9. Sources and boundaries

Boundaries define the edges of your mathematical model and drastically influence accuracy. They are not a cosmetic implementation detail. The choice of boundary depends entirely on the physics of your problem.

Open Space / PML (Perfectly Matched Layer)

What it is: PML is an artificial absorbing sponge placed at the edges of the simulation domain to absorb outgoing waves without causing reflections.

When to use: Primarily used for modeling infinite free space, such as in scattering problems (e.g., radar cross-section, Mie scattering) or antenna propagation analysis.

How to use: PMLs are often paired with a Total-Field Scattered-Field (TFSF) boundary. A plane wave is injected at the connecting surface. The innermost area (Region 1) calculates the total field (incident + scattered), while the outer area (Region 2) tracks only the scattered field before it is safely absorbed by the PML (Region 3).

TF/SF source injection with PML
Simulation domain showing Total Field, Scattered Field, and PML regions
The interacting structure is enclosed by a connecting surface where the source is injected. The outer PML layer ensures no unphysical reflections return to the Scattered Field region.

Periodic Boundary Conditions (PBC)

What it is: PBCs wrap the fields from one side of the simulation domain to the opposite side, enforcing a periodic phase relationship.

When to use: Indispensable for modeling infinitely repeating structures such as metamaterials, frequency selective surfaces, and optical periodic gratings.

How to use: The simulation domain should cover exactly one unit cell of your structure. Apply a soft-source excitation to inject the wave. The transverse boundaries are set to PBC to maintain the infinite lateral extent, while the propagation axis is terminated with PML to absorb transmission and reflection.

Periodic Boundary Condition
Simulation domain showing Periodic Boundary Conditions
A single unit cell representing an infinite array. The incident wave propagates longitudinally, while PBCs explicitly map the fields horizontally.

Symmetry Boundaries (PEC / PMC)

Symmetry boundary conditions are optimization tools that can significantly reduce the required simulation volume and computation time by factors of 2, 4, or 8.

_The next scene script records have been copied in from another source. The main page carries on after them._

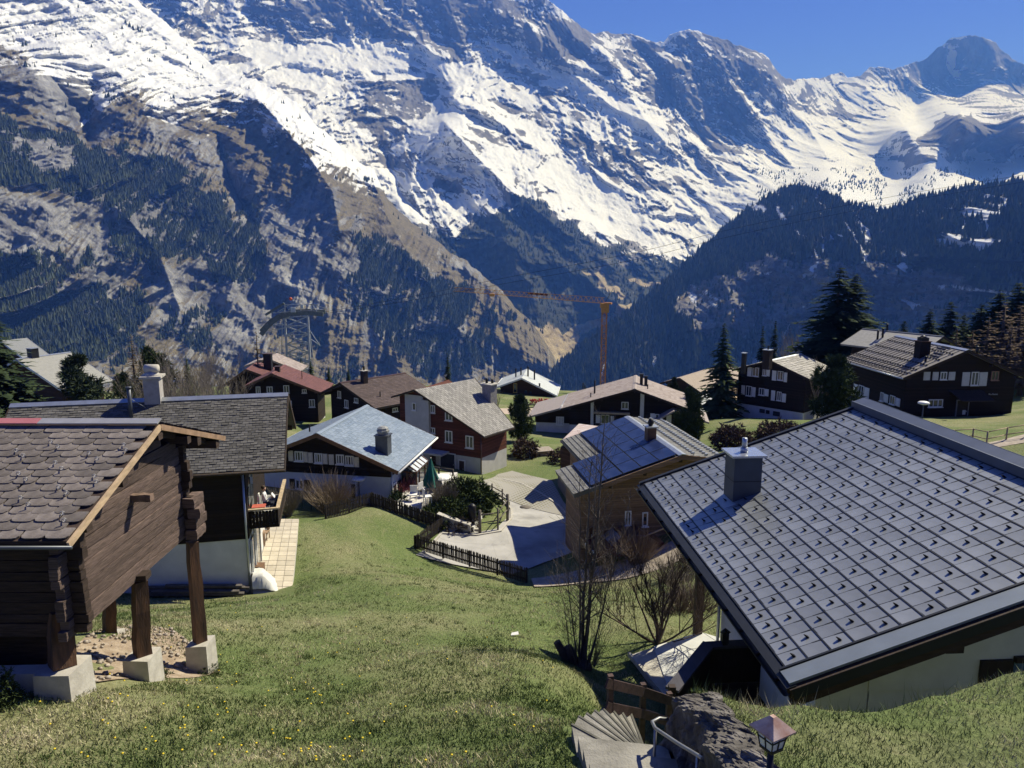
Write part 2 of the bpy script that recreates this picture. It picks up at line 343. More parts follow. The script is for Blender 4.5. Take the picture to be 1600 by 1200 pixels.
def cover_back(PX, PY, X, Z, N):
    wp = PX + 26 * fbm(PX / 60, PY / 60, 4, 71); wq = PY + 18 * fbm(PX / 60 + 5, PY / 60, 4, 75)
    g = np.full(PX.shape, .30)
    for poly, a, so in (([(380, -90), (690, -30), (900, 30), (935, 60), (905, 118), (850, 104), (800, 70), (760, 48), (722, 92), (640, 66), (560, 52), (480, 66), (380, 70)], -.56, 8),
                        ([(215, -100), (380, -90), (372, 92), (330, 92), (250, 20)], -.3, 8),
                        ([(940, 50), (1030, 70), (1060, 130), (1090, 185), (1050, 178), (985, 120)], -.52, 8),
                        ([(1046, 56), (1110, 46), (1200, 85), (1236, 130), (1190, 150), (1150, 160), (1190, 240), (1130, 252), (1090, 190), (1050, 130)], -.48, 8),
                        ([(560, 150), (600, 122), (690, 118), (694, 150), (672, 176), (622, 212), (600, 240), (570, 190)], -.75, 5),
                        ([(760, 140), (860, 100), (900, 160), (930, 230), (900, 240), (840, 190), (800, 190), (750, 180)], -.3, 8),
                        ([(935, 248), (985, 246), (1050, 288), (1010, 296), (960, 282)], -.6, 5), ([(1030, 190), (1090, 215), (1150, 265), (1110, 262), (1060, 240)], -.5, 6),
                        ([(1400, 118), (1450, 84), (1510, 50), (1560, 64), (1600, 96), (1760, 140), (1760, 190), (1560, 200), (1470, 160)], -.62, 10),
                        ([(1420, 205), (1480, 196), (1500, 175), (1530, 196), (1760, 190), (1760, 240), (1560, 244), (1440, 228)], -.95, 5), ([(1376, 250), (1440, 244), (1470, 252), (1400, 258)], -.9, 4), ([(1260, 150), (1330, 130), (1400, 150), (1400, 185), (1300, 200), (1270, 180)], -.3, 10),
                        ([(430, 130), (560, 150), (600, 250), (560, 240), (470, 180)], -.22, 12), ([(640, 200), (690, 190), (760, 250), (800, 300), (720, 400), (640, 320)], .05, 10)):
        g = g + a * pmask(wp, wq, poly, so)
    fd = fields(PX, PY); g = g + .42 * fd
    snow = .43 + g + 1.25 * (N[..., 2] - .56) + (1 - .6 * fd) * (.34 * fbm(X / 140, (Z + .3 * X) / 60, 6, 81, .6) + .32 * fbm((X + .5 * Z) / 60, Z / 240, 5, 87, .6))
    band = sstep(.62, .95, ridged((Z + .28 * X + 60 * fbm(X / 260, Z / 260, 4, 93)) / 210, X / 1500 + 3, 3, 89)) * sstep(-.2, .35, fbm(X / 330 + 4, Z / 200, 3, 97)); snow = snow - .62 * band * (1 - .75 * fd)
    low = sstep(-1, 1, (wq - np.interp(wp, [560, 600, 640, 700, 745, 800, 830, 860, 930, 1000, 1060, 1120, 1300], [330, 335, 350, 375, 345, 292, 310, 335, 368, 392, 405, 430, 430])) / 14)
    snow = snow - .95 * low - .2 * sstep(330, 400, PY)
    wood = low * (.85 + .5 * fbm(X / 160, Z / 160, 4, 91))
    tan = pmask(wp, wq, [(800, 500), (850, 505), (900, 560), (870, 590), (800, 560)], 8) + pmask(wp, wq, [(905, 420), (975, 470), (960, 478), (915, 440)], 4) + pmask(wp, wq, [(860, 540), (930, 500), (990, 478), (985, 490), (930, 520), (880, 560)], 4) + pmask(wp, wq, [(985, 436), (1030, 436), (1026, 444), (985, 444)], 3)
    stream = np.exp(-(seg_dist(PX, PY, [(852, 575), (862, 556), (878, 542), (898, 534), (925, 526), (940, 516)]) / 1.0)**2) * .42; tan = np.clip(tan, 0, 1); wood = wood * (1 - tan); snow = np.maximum(snow - tan, stream)
    return np.stack([np.clip(snow, 0, 1), np.clip(wood, 0, 1), np.clip(tan + .35 * low, 0, 1)], -1)
mat_back = mountain_material('snow_range', (.10, .105, .115), (.24, .235, .235), (.20, .16, .095), (.34, .29, .19))
o, Pb, covb, PXb, PYb = patch('snow_range', px, top, bot, 420, dep, relief_back, cover_back, mat_back, 'snow covered rock range with jagged crest closing the valley')
pr = covb[..., 1] * sstep(.25, .0, covb[..., 0] - .3) * (PXb < 1130) * (PYb > 250)
tree_field('far_wood', Pb, pr, 9000, 14, 26, wood_dark, 'far dark conifer wood on the foot of the snow range', 3)

# ---- left mountain: forested rock wall with snow shoulder ----------------------------------------
px = np.linspace(-160, 985, 900)
edge = [(-160, -220), (60, -120), (180, -40), (215, 0), (240, 20), (290, 62), (330, 98), (372, 116), (400, 124), (450, 152), (500, 196), (545, 238), (585, 268), (606, 312), (650, 352), (720, 405), (780, 452), (830, 502), (870, 562), (900, 600), (985, 700)]
top = outline(px, edge, 5, 30, 111); bot = np.maximum(top + 30, 680.0)
dep = [(-160, -200, 3700), (60, -100, 3700), (215, 0, 3600), (330, 98, 3400), (450, 152, 3150), (585, 268, 2900), (650, 352, 2700), (780, 452, 2400), (870, 562, 2150), (985, 690, 1900),
       (-100, 40, 3100), (50, 60, 3050), (150, 100, 2950), (-100, 110, 2700), (60, 110, 2680), (250, 160, 2700), (60, 200, 2500), (200, 230, 2480), (350, 200, 2650), (450, 250, 2600), (-100, 220, 2380), (60, 330, 2230), (200, 350, 2200), (330, 330, 2250), (430, 340, 2300), (520, 350, 2350), (600, 400, 2300),
       (0, 430, 2120), (120, 430, 2080), (250, 450, 2020), (400, 440, 2080), (500, 440, 2120), (650, 460, 2150), (0, 540, 1850), (200, 540, 1820), (400, 540, 1850), (560, 560, 1850), (700, 560, 1900), (800, 570, 2000), (0, 680, 1600), (300, 680, 1600), (600, 680, 1650), (900, 690, 1850)]
dep = [(a, b, c + (a - 350) * 1.45) for a, b, c in dep]
def relief_left(PX, PY, X, Z, Rr):
    wx = fbm(X / 500, Z / 500, 4, 121) * 150; wz = fbm(X / 400 + 9, Z / 400, 4, 125) * 90
    r = 95 * ridged((X + .55 * Z + wx) / 560, (Z + wz) / 1300, 7, 131, .5) - 70
    r += 46 * ridged((X + .12 * Z + .7 * wx) / 170, (Z + wz) / 460, 6, 141, .5) - 28
    r += 20 * ridged((X + .3 * wx) / 52, (Z + wz * .5) / 160, 5, 151, .6) - 11
    r += 30 * fbm((X + .5 * wx) / 420, (Z + .5 * X + .4 * wz) / 62, 5, 161)
    r += 13 * ridged((X + .2 * wx) / 26, Z / 240, 4, 197, .6) - 8; r += 10 * fbm((X + .3 * Z) / 46, Z / 46, 5, 191, .66)
    def rib(poly, amp, wd): return amp * np.exp(-seg_dist(PX, PY, poly) / wd)
    r -= rib([(340, 210), (352, 260), (372, 310), (396, 350)], 170, 16) + rib([(145, 140), (140, 180), (136, 215)], 120, 12) + rib([(80, 120), (130, 180)], 90, 14)
    r += rib([(400, 150), (480, 240), (520, 300), (530, 360)], 190, 30) + rib([(585, 268), (600, 330), (640, 400), (720, 520)], 120, 26) + rib([(190, 330), (250, 400), (280, 480)], 80, 22)
    return r
def cover_left(PX, PY, X, Z, N):
    wp = PX + 30 * fbm(PX / 55, PY / 55, 5, 171); wq = PY + 24 * fbm(PX / 55 + 5, PY / 55, 5, 175)
    n1 = fbm(X / 70, (Z + .5 * X) / 40, 5, 181); n2 = fbm(X / 45, Z / 130, 5, 185)
    line = np.interp(wp, [-160, 0, 45, 75, 100, 150, 200, 260, 310, 350, 380, 430, 480, 520, 600], [40, 66, 74, 100, 112, 122, 140, 160, 165, 150, 150, 190, 230, 250, 290])
    snow = .5 + (line - wq) / 60 + .9 * (N[..., 2] - .5) + .4 * n1
    snow += .9 * pmask(wp, wq, [(152, 132), (172, 140), (160, 180), (150, 214), (134, 212), (146, 170)], 4)
    for sx, sy, rx, ry in ((283, 197, 14, 8), (374, 187, 10, 6), (414, 258, 12, 6), (428, 205, 8, 12), (330, 200, 9, 7), (195, 258, 18, 12), (250, 330, 14, 8), (300, 330, 16, 8), (215, 224, 12, 5), (375, 308, 4, 10)):
        snow += .75 * np.exp(-((wp - sx) / rx)**2 - ((wq - sy) / ry)**2)
    wood = np.zeros(PX.shape)
    for poly, a in (([(-160, 170), (0, 185), (60, 200), (130, 212), (180, 245), (250, 240), (300, 262), (340, 300), (372, 330), (400, 372), (420, 420), (400, 470), (350, 450), (300, 440), (250, 420), (200, 410), (130, 330), (60, 300), (-160, 300)], 1.0),
                    ([(-160, 395), (60, 405), (130, 400), (200, 420), (220, 470), (230, 560), (160, 580), (-160, 600)], 1.0),
                    ([(120, 330), (200, 380), (300, 430), (410, 460), (380, 520), (300, 470), (200, 460)], .8),
                    ([(548, 352), (600, 375), (650, 405), (720, 445), (780, 500), (790, 540), (740, 585), (640, 575), (580, 520), (530, 440), (560, 400)], 1.0),
                    ([(250, 470), (370, 470), (385, 540), (330, 560), (265, 540)], .75), ([(330, 225), (350, 240), (400, 340), (415, 370), (380, 360), (345, 290)], .4), ([(440, 480), (600, 560), (620, 640), (300, 680), (180, 600), (330, 560)], .45)):
        wood = np.maximum(wood, a * pmask(wp, wq, poly, 12))
    cliff = np.zeros(PX.shape)
    for poly in ([(-160, 305), (40, 315), (75, 340), (80, 400), (-160, 400)], [(120, 330), (150, 340), (175, 400), (200, 470), (185, 490), (150, 410), (122, 400)], [(408, 340), (500, 285), (520, 330), (525, 420), (500, 450), (430, 440), (412, 390)],
                 [(225, 430), (360, 430), (360, 480), (250, 500)], [(370, 440), (420, 440), (430, 520), (380, 570), (350, 540)], [(20, 215), (110, 230), (100, 265), (30, 255)], [(45, 100), (150, 110), (145, 190), (60, 180)]):
        cliff = np.maximum(cliff, pmask(wp, wq, poly, 8))
    wood = wood * (1 - .85 * cliff) + .35 * n1 + .25 * n2 - .1
    grass = .42 + .5 * pmask(wp, wq, [(300, 150), (400, 150), (480, 220), (530, 290), (480, 300), (420, 280), (340, 230)], 10) + .6 * pmask(wp, wq, [(500, 250), (585, 270), (700, 400), (800, 490), (880, 600), (860, 640), (780, 560), (690, 430), (560, 340)], 10) + .5 * pmask(wp, wq, [(450, 470), (620, 560), (700, 590), (850, 580), (850, 690), (300, 690), (380, 560)], 14)
    grass = grass - .5 * cliff + .5 * n2 + .6 * (N[..., 2] - .5)
    wood = wood * .8 + .05 + .5 * fbm((X + .5 * Z) / 150, Z / 110, 5, 199, .6) * (wood > .2) - .5 * sstep(.5, .3, N[..., 2])
    return np.stack([np.clip(snow, 0, 1), np.clip(wood, 0, 1), np.clip(grass, 0, 1)], -1)
mat_left = mountain_material('rock_mountain', (.105, .105, .11), (.36, .365, .37), (.08, .070, .044), (.165, .145, .095), fs=2.0)
o, Pl, covl, PXl, PYl = patch('rock_mountain', px, top, bot, 480, dep, relief_left, cover_left, mat_left, 'steep left mountain flank of pale cliffs, dark woods and brown grass')
tree_field('mountain_wood', Pl, sstep(.35, .65, covl[..., 1]) + .05 * covl[..., 1], 46000, 8, 18, wood_dark, 'dark conifer woods on the ledges of the left mountain flank', 5)

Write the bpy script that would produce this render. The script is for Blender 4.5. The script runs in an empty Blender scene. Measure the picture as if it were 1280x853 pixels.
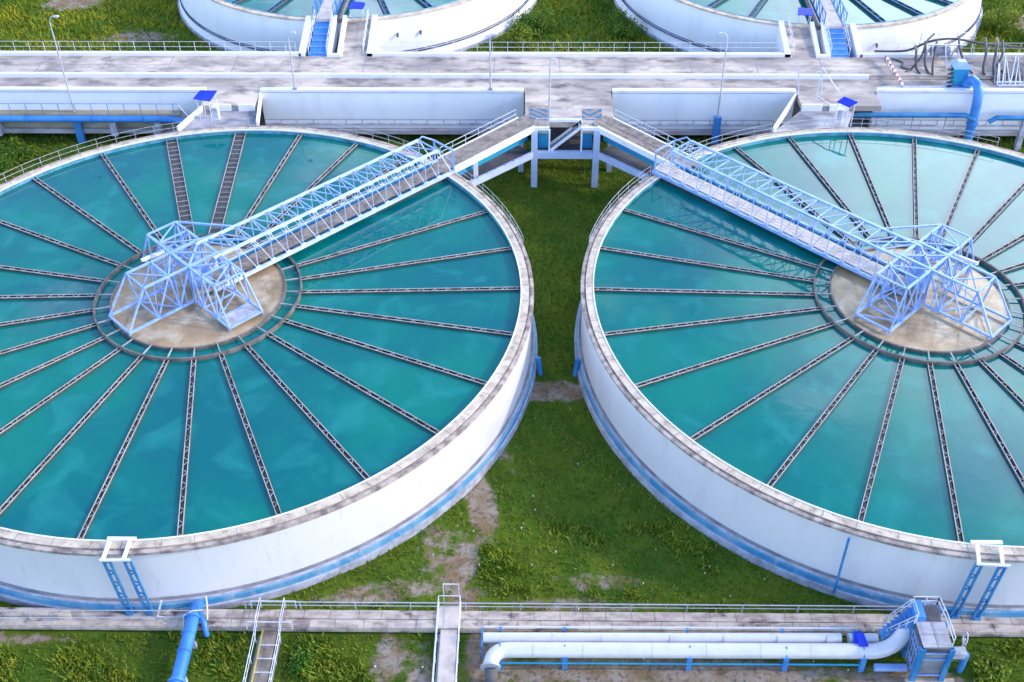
import bpy, math, random
import numpy as np
from mathutils import Vector
random.seed(7)
rng = np.random.default_rng(7)
S = bpy.context.scene
COL = S.collection
R = math.radians

# ---------------------------------------------------------------- camera
def set_camera():
    f, cx, cy, cz, p, yaw, roll = 1438.09, -1.9098, -54.3644, 41.5869 + 4.52, 0.6951, -0.014814, -0.004632
    cd = bpy.data.cameras.new('camera'); cam = bpy.data.objects.new('camera', cd); COL.objects.link(cam)
    cd.sensor_width = 36.0; cd.sensor_fit = 'HORIZONTAL'; cd.lens = f / 1280 * 36
    cd.clip_start = 0.5; cd.clip_end = 3000
    fw = Vector((math.sin(yaw) * math.cos(p), math.cos(yaw) * math.cos(p), -math.sin(p)))
    rt = Vector((math.cos(yaw), -math.sin(yaw), 0)); up = rt.cross(fw)
    r2 = rt * math.cos(roll) + up * math.sin(roll); u2 = -rt * math.sin(roll) + up * math.cos(roll)
    from mathutils import Matrix
    m = Matrix((r2, u2, -fw)).transposed().to_4x4(); m.translation = (cx, cy, cz)
    cam.matrix_world = m
    S.camera = cam
set_camera()

# ---------------------------------------------------------------- light
SUN_EL, SUN_AZ = 27.0, -4.0          # azimuth measured from +x towards +y
W = bpy.data.worlds.new('World'); S.world = W; W.use_nodes = True
def world():
    nt = W.node_tree; nt.nodes.clear(); N = nt.nodes.new; L = nt.links.new
    out = N('ShaderNodeOutputWorld'); bg = N('ShaderNodeBackground'); bg.inputs['Strength'].default_value = 0.15
    sky = N('ShaderNodeTexSky'); sky.sky_type = 'NISHITA'; sky.sun_disc = False
    sky.sun_elevation = R(SUN_EL); sky.sun_rotation = R(90 - SUN_AZ)
    sky.air_density = 1.0; sky.dust_density = 0.4; sky.ozone_density = 3.0
    tc = N('ShaderNodeTexCoord')
    wb = N('ShaderNodeMix'); wb.data_type = 'RGBA'; wb.blend_type = 'MULTIPLY'; wb.inputs['Factor'].default_value = 1.0; wb.inputs['B'].default_value = (1.16, 1.06, 1.12, 1)
    L(sky.outputs['Color'], wb.inputs['A'])
    def clouds(prev, scale, lo, hi, centre, d0, d1, col, amount):
        mp = N('ShaderNodeMapping'); mp.inputs['Scale'].default_value = (1.0, 1.0, 1.8); L(tc.outputs['Generated'], mp.inputs['Vector'])
        no = N('ShaderNodeTexNoise'); no.inputs['Scale'].default_value = scale; no.inputs['Detail'].default_value = 6; no.inputs['Roughness'].default_value = 0.55; L(mp.outputs[0], no.inputs['Vector'])
        cr = N('ShaderNodeMapRange'); cr.interpolation_type = 'SMOOTHSTEP'; cr.inputs[1].default_value = lo; cr.inputs[2].default_value = hi; L(no.outputs['Fac'], cr.inputs[0])
        dot = N('ShaderNodeVectorMath'); dot.operation = 'DOT_PRODUCT'; dot.inputs[1].default_value = centre; L(tc.outputs['Generated'], dot.inputs[0])
        mr = N('ShaderNodeMapRange'); mr.interpolation_type = 'SMOOTHSTEP'; mr.inputs[1].default_value = d0; mr.inputs[2].default_value = d1; mr.inputs[4].default_value = amount; L(dot.outputs['Value'], mr.inputs[0])
        mu = N('ShaderNodeMath'); mu.operation = 'MULTIPLY'; L(cr.outputs[0], mu.inputs[0]); L(mr.outputs[0], mu.inputs[1])
        mx = N('ShaderNodeMix'); mx.data_type = 'RGBA'; L(mu.outputs[0], mx.inputs['Factor']); L(prev, mx.inputs['A']); mx.inputs['B'].default_value = (*col, 1)
        return mx.outputs['Result']
    c = clouds(wb.outputs['Result'], 3.6, 0.53, 0.72, (0.0, 0.75, 0.66), 0.2, 0.9, (15.0, 16.5, 18.5), 0.5)     # thin broken cloud
    c = clouds(c, 2.0, 0.20, 0.50, (0.52, 0.78, 0.35), 0.89, 0.985, (13.5, 15.0, 16.6), 1.0)                 # bright bank beyond the far right tank
    L(c, bg.inputs['Color']); L(bg.outputs[0], out.inputs[0])
world()
sd = bpy.data.lights.new('sun', 'SUN'); sd.energy = 0.9; sd.angle = R(3); sd.color = (1.0, 0.83, 0.58)
so = bpy.data.objects.new('sun', sd); COL.objects.link(so)
sv = Vector((math.cos(R(SUN_EL)) * math.cos(R(SUN_AZ)), math.cos(R(SUN_EL)) * math.sin(R(SUN_AZ)), math.sin(R(SUN_EL))))
so.rotation_euler = sv.to_track_quat('Z', 'Y').to_euler(); so.location = (60, -10, 40)
S.view_settings.view_transform = 'Standard'; S.view_settings.look = 'None'
S.view_settings.exposure = 1.6; S.view_settings.gamma = 1.0; S.view_settings.use_curve_mapping = False
S.render.engine = 'CYCLES'

# ---------------------------------------------------------------- materials
def mat(name, col, rough=0.6, col2=None, scale=1.0, lo=0.4, hi=0.65, stretch=(1, 1, 1), bump=0.0, bscale=20,
        metal=0.0, detail=6, col3=None, scale3=0.25, lo3=0.5, hi3=0.7, spec=0.5):
    m = bpy.data.materials.new(name); m.use_nodes = True
    nt = m.node_tree; N = nt.nodes.new; L = nt.links.new; b = nt.nodes['Principled BSDF']
    b.inputs['Base Color'].default_value = (*col, 1); b.inputs['Roughness'].default_value = rough; b.inputs['Metallic'].default_value = metal
    b.inputs['Specular IOR Level'].default_value = spec
    g = N('ShaderNodeNewGeometry')
    last = None
    def layer(prev, c, sc, l, h, st):
        mp = N('ShaderNodeMapping'); mp.inputs['Scale'].default_value = st; L(g.outputs['Position'], mp.inputs['Vector'])
        n = N('ShaderNodeTexNoise'); n.inputs['Scale'].default_value = sc; n.inputs['Detail'].default_value = detail; n.inputs['Roughness'].default_value = 0.6
        L(mp.outputs[0], n.inputs['Vector'])
        r = N('ShaderNodeMapRange'); r.inputs[1].default_value = l; r.inputs[2].default_value = h; L(n.outputs['Fac'], r.inputs[0])
        x = N('ShaderNodeMix'); x.data_type = 'RGBA'; L(r.outputs[0], x.inputs['Factor'])
        if prev: L(prev, x.inputs['A'])
        else: x.inputs['A'].default_value = (*col, 1)
        x.inputs['B'].default_value = (*c, 1)
        return x.outputs['Result']
    if col2: last = layer(last, col2, scale, lo, hi, stretch)
    if col3: last = layer(last, col3, scale3, lo3, hi3, stretch)
    if last: L(last, b.inputs['Base Color'])
    if bump:
        n = N('ShaderNodeTexNoise'); n.inputs['Scale'].default_value = bscale; n.inputs['Detail'].default_value = 4
        L(g.outputs['Position'], n.inputs['Vector'])
        bp = N('ShaderNodeBump'); bp.inputs['Strength'].default_value = bump; bp.inputs['Distance'].default_value = 0.05
        L(n.outputs['Fac'], bp.inputs['Height']); L(bp.outputs[0], b.inputs['Normal'])
    return m

M = {}
M['wall'] = mat('white_wall_paint', (0.72, 0.71, 0.72), 0.55, (0.62, 0.61, 0.63), 0.9, 0.5, 0.8, (1, 1, 0.25), col3=(0.52, 0.50, 0.49), scale3=2.4, lo3=0.62, hi3=0.85)
M['wallbright'] = mat('light_lifted_white_wall', (0.90, 0.90, 0.90), 0.55, (0.80, 0.80, 0.81), 0.8, 0.5, 0.8, (1, 1, 0.3), col3=(0.66, 0.62, 0.58), scale3=1.8, lo3=0.64, hi3=0.85)  # white raised above the tank walls to stand in for brighter lighting
M['white'] = mat('white_paint', (0.84, 0.84, 0.86), 0.5, (0.62, 0.61, 0.62), 1.6, 0.55, 0.78)
M['coping'] = mat('coping_concrete', (0.66, 0.55, 0.42), 0.85, (0.42, 0.34, 0.26), 1.3, 0.42, 0.66, col3=(0.24, 0.19, 0.15), scale3=2.6, lo3=0.58, hi3=0.76, bump=0.2)
M['coping_low'] = mat('coping_ledge_concrete', (0.50, 0.42, 0.36), 0.9, (0.18, 0.14, 0.13), 1.6, 0.40, 0.62)
M['groove'] = mat('dark_groove', (0.19, 0.195, 0.22), 0.9, (0.34, 0.33, 0.34), 0.9)
M['band'] = mat('blue_band_paint', (0.05, 0.27, 0.48), 0.5, (0.22, 0.42, 0.56), 0.8, 0.42, 0.70, (1, 1, 0.4), col3=(0.36, 0.42, 0.48), scale3=2.5, lo3=0.54, hi3=0.72)
M['plinth'] = mat('plinth_concrete', (0.52, 0.54, 0.62), 0.85, (0.30, 0.30, 0.34), 1.4)
M['innerblue'] = mat('inner_wall_paint', (0.16, 0.42, 0.55), 0.5, (0.05, 0.22, 0.28), 1.2)
M['steelblue'] = mat('light_blue_steel_paint', (0.33, 0.49, 0.80), 0.38, (0.22, 0.38, 0.73), 1.5)
M['steelpale'] = mat('pale_blue_steel_paint', (0.60, 0.68, 0.86), 0.36, (0.46, 0.57, 0.80), 1.2)
M['blue'] = mat('strong_blue_paint', (0.04, 0.215, 0.60), 0.36, (0.075, 0.29, 0.64), 1.0, col3=(0.10, 0.22, 0.42), scale3=2.2, lo3=0.56, hi3=0.8)
M['canvas'] = mat('royal_blue_sheet', (0.003, 0.028, 0.50), 0.45, (0.004, 0.04, 0.56), 1.0)
M['midblue'] = mat('mid_blue_paint', (0.018, 0.18, 0.46), 0.42, (0.06, 0.29, 0.52), 1.2)
M['cyan'] = mat('cyan_paint', (0.012, 0.22, 0.52), 0.5, (0.015, 0.34, 0.50), 0.35, 0.4, 0.6)
M['road'] = mat('deck_concrete', (0.66, 0.55, 0.45), 0.8, (0.35, 0.295, 0.26), 0.55, 0.38, 0.60, (0.5, 1.0, 1), col3=(0.15, 0.125, 0.125), scale3=1.0, lo3=0.50, hi3=0.70, bump=0.2, bscale=8)
M['slab'] = mat('wet_slab_concrete', (0.44, 0.41, 0.41), 0.45, (0.12, 0.12, 0.145), 0.5, 0.40, 0.58, (0.7, 1.2, 1))
M['kerb'] = mat('kerb_paint', (0.80, 0.79, 0.83), 0.6, (0.55, 0.53, 0.57), 1.5, 0.55, 0.8, (0.4, 1, 1))
M['beige'] = mat('beige_wall', (0.46, 0.40, 0.28), 0.85, (0.30, 0.24, 0.14), 0.6, 0.4, 0.65, (0.4, 1, 1))
M['ledge'] = mat('ledge_concrete', (0.50, 0.48, 0.50), 0.9, (0.28, 0.25, 0.27), 1.2, 0.4, 0.7, (0.4, 1, 1))
M['boards'] = mat('weathered_boards', (0.34, 0.28, 0.23), 0.9, (0.17, 0.14, 0.12), 1.8, 0.4, 0.65, bump=0.3)
M['deckpale'] = mat('pale_deck_plate', (0.66, 0.57, 0.50), 0.7, (0.42, 0.36, 0.33), 1.4, 0.45, 0.75)
M['launder'] = mat('launder_rail', (0.46, 0.435, 0.415), 0.8, (0.25, 0.23, 0.22), 1.2, 0.46, 0.70)
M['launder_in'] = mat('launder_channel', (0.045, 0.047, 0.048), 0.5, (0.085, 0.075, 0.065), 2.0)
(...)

What it is: Perfect Electric Conductor (Symmetric) or Perfect Magnetic Conductor (Anti-Symmetric) boundaries force specific field components to zero along the plane of symmetry.

When to use: You can only use these when both the electromagnetic fields and the physical structure have a true plane of symmetry directly through the middle of the simulation region.

How to use: The correct option depends on your source polarization:

  • If the source polarization is tangential to the plane of symmetry, select the symmetry option (PEC / Symmetric).
  • If the source polarization is normal to the plane of symmetry, select the anti-symmetry option (PMC / Anti-Symmetric).
Important Limitations and Rules:
  • No warnings for wrong settings: It is easy to accidentally select the wrong symmetry option. The software will not display a warning, but the simulation results will be completely incorrect. Always verify by running a full non-symmetric model first.
  • Do not manually shrink the domain: Keep the original dimensions of the simulation region. If selected correctly, the solver will automatically shade the portion that isn't directly simulated and will automatically unfold the field data during analysis.

10. Example codes

1D FDTD slab

Gaussian pulse, dielectric slab, FFT-based \(R/T\) extraction.

Download fdtd_1d_slab.py

1D FEM layered medium

Linear elements, piecewise \(\varepsilon\), sparse solve.

Download fem_1d_layered.py

2D FDTD without ABC

Shows boundary reflection contamination in an open-region transient problem.

Download fdtd_2d_no_abc.py

2D FDTD with Mur ABC

Simple absorbing boundary demonstration.

Download fdtd_2d_mur_abc.py

2D FEM Helmholtz

Triangular mesh assembly for a dielectric inclusion.

Download fem_2d_helmholtz.py

Suggested self-study path

  • Reproduce \(R/T\) for a dielectric slab
  • Add loss and compare \(A\)
  • Move from ABC to CPML
  • Compare FDTD and FEM on one shared structure

Selected engineering examples and validation notes

Finite-Difference Time-Domain (FDTD) Method

What this example demonstrates

Below I provide a two-dimensional TE FDTD implementation that includes:

  • Yee-grid time stepping for TE polarization in 2D
  • Total-field / scattered-field (TF/SF) formulation to inject an incident wave while separating scattered fields
  • PML absorbing boundaries to approximate an open domain

The demonstration problem is electromagnetic scattering from a core–shell nanocylinder. The relative permittivities of the shell and core are set to 4 and 1, respectively. The simulation domain is divided into a total-field region, a scattered-field region, and surrounding PML layers. The animation visualizes the time evolution of the field (Ey) and provides an intuitive view of how the incident wave interacts with the core–shell structure and generates scattered waves.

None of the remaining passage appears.